‘The Old Man’ Episode 5 Recap: Who Are You?

It’s remarkable how much can happen in an episode where nothing really happens. That, at least, is the conclusion I’ve drawn from The Old Man’s fifth episode. As a matter of physical business, it’s almost profoundly uneventful: Harold Harper and Angela Adams sit on a plane and wind up in a records storage closet; Dan Chase and Zoe McDonald take a car ride to a pet hotel and a banker’s house. But within that basic framework, secrets are revealed and allegiances shift back and forth like shadows. I’m not sure how much I’m buying what they’re selling, but it’s never less than a blast to watch.

We’ll start with Harper and Angela—or should I say “Angela,” since her real name is Emily Chase. (And “Chase” isn’t even a real surname!) Harper, to my surprise, has figured out Angela’s secret identity, and he’s understandably livid with her for acting as a mole and putting both him and herself in a situation so destructive to not only their careers, but potentially their lives. She’ll have to make a decision about which side she’s on before the plane lands, he tells her.

the old man s1 e5 FUCK YOU

But he’s not the only passenger who’s figured something out about his seatmate. Angela/Emily knows that Harper sent an assassin to kill her father. She also knows he brought up her mother’s real name, Belour, in their meeting with Afghan warlord (and her mom’s ex) Faraz Hamzad’s lawyer to stick it to her—an act no different, she says, from her wielding his dead son’s name like a knife against him. Throughout all these exchanges, actors Alia Shawkat and John Lithgow do indeed use words like weapons, as actors of their talents can do.

In the end, Harper finds a flight manifest for the plane “Dan” and “Abbey” used for their escape all those years ago; for his efforts, Hamzad’s lawyer promises to expose his role in Dan’s initial escape even though she’d previously said otherwise. This leaves them with only one choice, as Angela/Emily sees it: Help her dad find and kill Hamzad, at which point they can make up whatever cover story they want.

Dan Chase, meanwhile, surprises himself to discover that signing over half his riches to Zoe is not enough to sever their partnership. Partly out of concern for her safety and partly out of a mutual recognition of her natural ability to find cracks in things and exploit them, they wind up as partners in his quest to…well, to what is unclear, though it’s got something to do with surviving and something else to do with wanting to make that big mining and metallurgy play his banker liaison urged him against. It’s Zoe who talks the guy into doing what Dan wants—her price of entry into his continued adventures, essentially. 

What does he want, exactly? And what does Hamzad want with him? Flashbacks reveal that it goes back to Dan and Belour’s abduction of a Soviet officer decades earlier. For one thing, the officer, Pavlovich, is the name that keeps getting dropped in tandem with that metallurgy play. For another, we learn via the flashbacks that Belour was acting as a double agent, feeding intel on Hamzad’s Afghan rivals to the Soviets in order to weaken their positions and strengthen Hamzad’s for the inevitable power vacuum when the USSR pulls out of the country. She also knows where an enormous vein of precious metals is located, which, again, we can deduce has something to do with Dan’s mining maneuvers all these years later.

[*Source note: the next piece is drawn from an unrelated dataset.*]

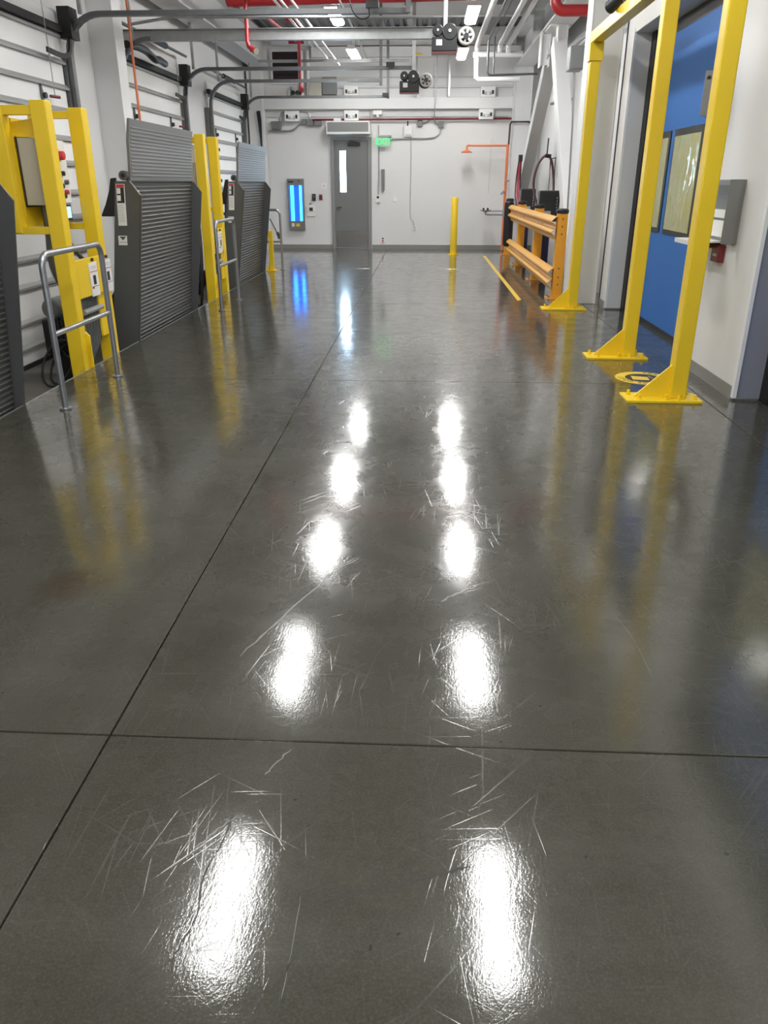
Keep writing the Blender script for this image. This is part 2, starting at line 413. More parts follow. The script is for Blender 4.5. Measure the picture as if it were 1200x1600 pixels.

the old man s1 e5 GLIDING DOWN THE ESCALATOR

There’s one final conversation worth noting here, besides the ones Dan/Johnny has with Abbey/Belour in his head. (A relationship that the imaginary Abbey/Belour tells him must stop, by the way.) Mild-mannered assassin Julian Carson confronts Morgan Bote, the man who passed his name to Harper for the hit on Chase, about the presence of a mole in Harper’s operation. Bote freely cops to having planted Emily/Angela in Harper’s office himself at Dan’s request, and he now finds himself in the strange position of ordering Carson to hurt both of his “sons,” Chase and Harper alike. 

the old man s1 e5 I’M GONNA ASK YOU TO HURT MY SONS

At this point in the proceedings you may be asking yourself, is it all really that easy? Harper forgives Emily for deceiving him, and Emily forgives Harper for trying to have his dad killed? Zoe forgives Chase for involving her in his sordid life, and Chase forgives Zoe for extorting him for half of everything he owns? Bote, a rabbi for both Harper and Chase, now wants both of them killed? What gives?

Well, I think what gives is an effective espionage story. You can certainly write a spy thriller about family and friendship—to use a point of comparison I’ve mentioned before, The Americans wound up being as much about Soviet spies Philip and Elizabeth Jennings’s relationship with each other and their daughter as anything else. But what you really want to do when you write one of these things is create a world in which the hard lines that define us—up to and including a name, as Harper angrily speechifies at one point—become permeable, even illusory. Freed from the normal constraints that bind us to some core truth about who we are, what would we do? Who would we do it with, and for, and to? These are the questions seemingly every character on The Old Man is constantly asking themselves; the good news is that to have a good show, no one ever needs to figure out the answers.